* [RECORDED DATA]
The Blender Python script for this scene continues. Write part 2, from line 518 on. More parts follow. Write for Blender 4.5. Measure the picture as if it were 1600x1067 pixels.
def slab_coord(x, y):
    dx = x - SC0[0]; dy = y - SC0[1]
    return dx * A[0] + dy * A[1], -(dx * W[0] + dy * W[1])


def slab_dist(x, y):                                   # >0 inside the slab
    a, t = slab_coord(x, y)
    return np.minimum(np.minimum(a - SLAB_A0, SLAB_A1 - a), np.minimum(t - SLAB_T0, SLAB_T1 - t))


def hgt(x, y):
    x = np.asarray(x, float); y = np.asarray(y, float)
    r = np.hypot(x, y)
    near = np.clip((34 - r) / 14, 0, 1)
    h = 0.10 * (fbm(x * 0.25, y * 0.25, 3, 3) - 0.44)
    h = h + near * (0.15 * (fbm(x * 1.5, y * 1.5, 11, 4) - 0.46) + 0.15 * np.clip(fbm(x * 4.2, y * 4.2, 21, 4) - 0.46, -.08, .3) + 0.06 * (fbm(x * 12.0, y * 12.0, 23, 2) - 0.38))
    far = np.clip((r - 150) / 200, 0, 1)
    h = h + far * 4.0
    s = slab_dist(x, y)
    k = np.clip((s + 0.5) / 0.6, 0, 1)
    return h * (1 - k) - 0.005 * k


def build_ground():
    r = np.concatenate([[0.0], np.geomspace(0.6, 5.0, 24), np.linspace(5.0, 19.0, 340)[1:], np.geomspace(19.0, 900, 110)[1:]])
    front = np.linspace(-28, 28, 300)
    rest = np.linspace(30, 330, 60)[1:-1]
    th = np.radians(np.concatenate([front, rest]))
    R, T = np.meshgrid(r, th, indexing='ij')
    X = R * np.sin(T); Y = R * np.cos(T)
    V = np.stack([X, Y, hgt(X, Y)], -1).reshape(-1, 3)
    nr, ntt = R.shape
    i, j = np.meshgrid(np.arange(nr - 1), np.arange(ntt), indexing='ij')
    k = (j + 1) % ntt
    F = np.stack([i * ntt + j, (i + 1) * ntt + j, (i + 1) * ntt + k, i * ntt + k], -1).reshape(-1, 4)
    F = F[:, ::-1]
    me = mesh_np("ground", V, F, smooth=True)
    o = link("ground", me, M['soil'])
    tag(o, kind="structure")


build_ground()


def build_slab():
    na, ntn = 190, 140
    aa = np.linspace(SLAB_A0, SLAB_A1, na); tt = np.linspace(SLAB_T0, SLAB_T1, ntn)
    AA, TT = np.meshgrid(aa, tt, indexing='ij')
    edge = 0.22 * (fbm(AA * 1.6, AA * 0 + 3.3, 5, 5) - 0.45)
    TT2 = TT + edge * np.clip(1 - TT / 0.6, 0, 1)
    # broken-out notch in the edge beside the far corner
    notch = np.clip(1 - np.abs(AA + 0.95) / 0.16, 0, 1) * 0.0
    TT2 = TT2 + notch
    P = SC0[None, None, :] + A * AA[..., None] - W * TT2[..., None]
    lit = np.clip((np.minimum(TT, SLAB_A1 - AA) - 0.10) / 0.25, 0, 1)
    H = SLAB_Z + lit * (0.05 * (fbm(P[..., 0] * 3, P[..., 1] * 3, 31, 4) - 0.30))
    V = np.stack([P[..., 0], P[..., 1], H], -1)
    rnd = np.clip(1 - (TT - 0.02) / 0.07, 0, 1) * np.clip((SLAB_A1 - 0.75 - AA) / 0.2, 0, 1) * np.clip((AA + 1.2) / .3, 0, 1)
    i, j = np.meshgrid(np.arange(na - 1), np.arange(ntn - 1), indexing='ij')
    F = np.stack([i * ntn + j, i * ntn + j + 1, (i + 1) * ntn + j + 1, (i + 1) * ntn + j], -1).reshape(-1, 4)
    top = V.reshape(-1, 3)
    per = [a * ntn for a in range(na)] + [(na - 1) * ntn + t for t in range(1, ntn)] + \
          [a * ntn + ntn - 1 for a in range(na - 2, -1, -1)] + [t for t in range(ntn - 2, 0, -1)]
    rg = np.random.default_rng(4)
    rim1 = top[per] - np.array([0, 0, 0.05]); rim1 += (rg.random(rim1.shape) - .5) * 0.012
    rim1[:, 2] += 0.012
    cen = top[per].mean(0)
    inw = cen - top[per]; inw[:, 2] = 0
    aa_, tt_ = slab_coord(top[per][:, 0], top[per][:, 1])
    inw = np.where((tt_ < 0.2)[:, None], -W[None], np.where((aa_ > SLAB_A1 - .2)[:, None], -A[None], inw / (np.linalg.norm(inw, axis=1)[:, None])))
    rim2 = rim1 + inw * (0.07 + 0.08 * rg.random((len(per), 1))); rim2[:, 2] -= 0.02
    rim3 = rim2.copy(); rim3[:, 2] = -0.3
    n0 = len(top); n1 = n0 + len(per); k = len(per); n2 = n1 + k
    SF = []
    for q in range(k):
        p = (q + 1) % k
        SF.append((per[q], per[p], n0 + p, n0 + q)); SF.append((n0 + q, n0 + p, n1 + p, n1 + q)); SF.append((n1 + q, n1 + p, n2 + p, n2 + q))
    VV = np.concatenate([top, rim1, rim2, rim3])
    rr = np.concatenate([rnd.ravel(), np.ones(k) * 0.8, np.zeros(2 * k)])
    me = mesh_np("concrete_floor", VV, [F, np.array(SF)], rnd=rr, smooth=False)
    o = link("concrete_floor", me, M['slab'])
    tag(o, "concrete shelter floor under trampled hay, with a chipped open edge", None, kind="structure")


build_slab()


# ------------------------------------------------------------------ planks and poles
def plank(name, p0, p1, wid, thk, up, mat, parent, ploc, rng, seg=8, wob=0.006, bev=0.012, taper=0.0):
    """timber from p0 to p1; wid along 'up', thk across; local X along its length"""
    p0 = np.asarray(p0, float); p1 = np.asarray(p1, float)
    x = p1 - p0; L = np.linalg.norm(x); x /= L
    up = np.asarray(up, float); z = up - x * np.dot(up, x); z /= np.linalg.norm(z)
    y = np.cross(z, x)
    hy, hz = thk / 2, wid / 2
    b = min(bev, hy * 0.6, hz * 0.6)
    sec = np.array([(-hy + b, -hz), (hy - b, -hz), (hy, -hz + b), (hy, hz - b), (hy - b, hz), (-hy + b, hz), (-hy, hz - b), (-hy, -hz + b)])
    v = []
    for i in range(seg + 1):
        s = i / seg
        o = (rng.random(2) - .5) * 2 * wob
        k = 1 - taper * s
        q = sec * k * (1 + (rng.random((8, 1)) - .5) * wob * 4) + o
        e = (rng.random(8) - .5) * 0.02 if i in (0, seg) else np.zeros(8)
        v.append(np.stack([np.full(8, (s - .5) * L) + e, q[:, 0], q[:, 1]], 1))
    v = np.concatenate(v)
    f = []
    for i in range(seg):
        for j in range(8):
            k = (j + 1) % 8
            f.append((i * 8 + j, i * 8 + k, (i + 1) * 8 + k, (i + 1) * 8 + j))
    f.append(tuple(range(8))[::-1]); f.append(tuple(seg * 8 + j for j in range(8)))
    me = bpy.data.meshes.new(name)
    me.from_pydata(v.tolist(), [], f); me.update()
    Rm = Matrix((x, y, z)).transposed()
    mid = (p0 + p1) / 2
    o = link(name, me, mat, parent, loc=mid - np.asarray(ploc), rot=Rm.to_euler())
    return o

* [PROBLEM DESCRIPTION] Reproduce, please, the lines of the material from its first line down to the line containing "return np.minimum(np.minimum(a - SLAB_A0, SLAB_A1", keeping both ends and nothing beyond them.

* [RESPONSE]
The Blender Python script for this scene continues. Write part 2, from line 518 on. More parts follow. Write for Blender 4.5. Measure the picture as if it were 1600x1067 pixels.
def slab_coord(x, y):
    dx = x - SC0[0]; dy = y - SC0[1]
    return dx * A[0] + dy * A[1], -(dx * W[0] + dy * W[1])


def slab_dist(x, y):                                   # >0 inside the slab
    a, t = slab_coord(x, y)
    return np.minimum(np.minimum(a - SLAB_A0, SLAB_A1 - a), np.minimum(t - SLAB_T0, SLAB_T1 - t))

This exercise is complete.